Visual effects supervisor Stephane Ceretti interview over Doctor Strange

RDJ134 15 november 2016 om 00:00 uur

Gisteren kon je hier op Eigenwereld.nl al lezen dat Marvels Doctor Strange wereldwijd meer dan $103 miljoen had opgebracht. De PR rond om deze film lijkt ook geen einde te kennen, want de website Collider dropte gisteren dit interview met visual effects supervisor, Stephane Ceretti. Van dit interview kan je hier onder een klein stukje lezen.


Collider: This movie is visually stunning and mind-blowing, on every level. Usually with visual effects, you want them to blend in and be seamless and have people forget they weren't actually there, but with this, there's no getting around them. Is it cool to get to hear that appreciation that people have for the visuals?

CERETTI:
Well, I'm not going to complain. It's nice. We've been working on the film for two years, so it's been a long, long process and a very difficult one. It's visually very heavy, in terms of visual effects, but we also tried to balance the film and the effects and the story together, in a way where we don't take people out of it. Even though we're going crazy, you still have to relate it to what's happening to the characters. It's been very hard, in that sense, to find the right balance between things, and find the right effects. It's very exciting to see that the audience is responding very well to it.
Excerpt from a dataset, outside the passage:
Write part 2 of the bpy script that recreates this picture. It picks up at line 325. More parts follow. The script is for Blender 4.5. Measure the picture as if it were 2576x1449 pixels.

We started from the streets of real New York that they know, and then go all the way to the crazy kaleidoscope Rubik's cube version of New York, and pace it through the sequence to make it feel like they can fly with us and understand what we were trying to do. So, it's good to see that they're reacting well to it. It's very exciting.

Any one of these sequences would be crazy, on their own, but you have countless crazy shots in this film.

CERETTI:
The good thing on this film was that we had a lot of time, before we started to shoot, to try to figure it out. We pushed five months because Benedict [Cumberbatch] wasn't available, so I started in September 2014, which is more than two years ago. Because of that, we had lots of time to figure things out and do some concepts and do a lot of pre-vis. We were lucky that Marvel said to keep going on pre-vis and concepts. It's a difficult film and they knew that from the start, so they really gave us the tools to figure it out, from a script point of view and a visual point of view. We also worked together. (Director) Scott [Derrickson] was writing the script, as well, and we were all together, all the time. It was a creative campus of people, just trying to figure things out. The script was informing us in pre-vis, effects and editing, even before we started to shoot. Also, Scott had a lot of visuals that he came with on the project and he wanted to use. Charlie Wood, the production designer, and I worked on it together for a few weeks, initially, to try to sort things out, get some new ideas, and put even more visuals into the big stew we were doing, at the time. It was a feedback loop between the script and the visuals, all the time, which I think worked very well because they are integrated. I think it was successful that we had that time. We didn't have much time in post, though. We had six months in post to do everything, so that was tough.